Australian Centre for Robotic Vision chief investigator Michael Milford says these delivery robots are likely to be safe. They are not dangerous provided they move at low speeds. They’re generally small and can be extremely cautious negotiating unknown environments, he says.

The issue is more whether they are commercially viable. “My prediction, with not a lot of certainty, is that it's probably not going to be particularly commercially attractive to do this,” Professor Milford tells The Australian. He says that’s unless companies discover a market where people pay more for a better or faster delivery service.

“These things could be running 24 hours a day, 365 days a year. Once you've done the R&D, once you've got a viable product, the capital cost is probably not that significant. It's whether as an ongoing concern it’s viable. Delivery drivers are very fast and very effective and reasonably reliable.”

Professor Milford says the likely best solution could be robots work alongside a human at a delivery location.

“They (the human) can do the whole street in a fifth of the time, and that's sort of a more affordable intermediate scenario, because they have four of these robots helping them.

“Humans are very good at filling in those one in 100 houses where the robot for whatever reason can't do it autonomously.”

He says delivery drones and delivery robots may work best in small communities where access is less complicated. “But none of these companies care about that. They need this to be something that is widely deployable under a very wide range of conditions, and that's where the big question mark on most of these technologies is.”

He cited other autonomous delivery models, such as US grocery chain Kroger’s use of autonomous vehicles developed by robotics firm Nuro. “They have a larger, autonomous on-the-road vehicle with no people inside it. You pay $US5 95 to get your groceries delivered to you. It turns up at the kerb, and you physically have to go out and get it.

“We don't know yet whether it's going to be worth the extra money for the thing to actually drop it at your door, or whether some people will tolerate the model where you have to go down to the kerb and pick it up.”

This sounds more an automated form of the home deliveries by Woolworths and Coles. The autonomous delivery truck would turn up and you’d need to be available to meet it.

Australian Centre for Robotic Vision chief investigator Prof Michael Milford.
Australian Centre for Robotic Vision chief investigator Prof Michael Milford.

Professor Milford says there’s another use for Ford’s foldable robot in the back of an autonomous van.
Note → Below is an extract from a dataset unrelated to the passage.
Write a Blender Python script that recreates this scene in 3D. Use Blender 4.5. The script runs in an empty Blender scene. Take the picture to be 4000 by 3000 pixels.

It could assist elderly people at pick-up and drop-off points.

“They may be able to help with these other things around mobility which just autonomous cars by themselves can’t help you with.”

Domino’s seems to have moved away from the concept of dozens of DRU robot thundering down streets delivering pizza, to using software to improve the quality of its pizzas in-store.

In a statement to The Australian, Domino’s says demand for deliveries will ultimately outpace the supply of deliverers, which is why exploration with robotic technology is not only extremely important but necessary.

“Investing in technology that coexists with our team members to help create efficiencies in this space is extremely important to us,” a spokesperson says.

“It’s for this very reason that we have also completed deliveries using autonomous, ground-based robots in selected inner-city areas in our European markets and why we are working closely with the experts in drone delivery, Flirtey, in New Zealand having already completed the first commercial delivery of food by drone to a customer.

“It’s fair to say that DRU has significantly evolved over the past three years at Domino’s. It has now transformed into DOM, and DOM now represents all of our work in the AI and robotics space, with DOM Pizza Checker the latest addition to the family.”

Certainly, we haven't seen swarms of DRUs running around Australian streets in the three years since its launch.

It’s a case of the possible versus the viable — as the march to get robots into the retail and delivery world multiplies.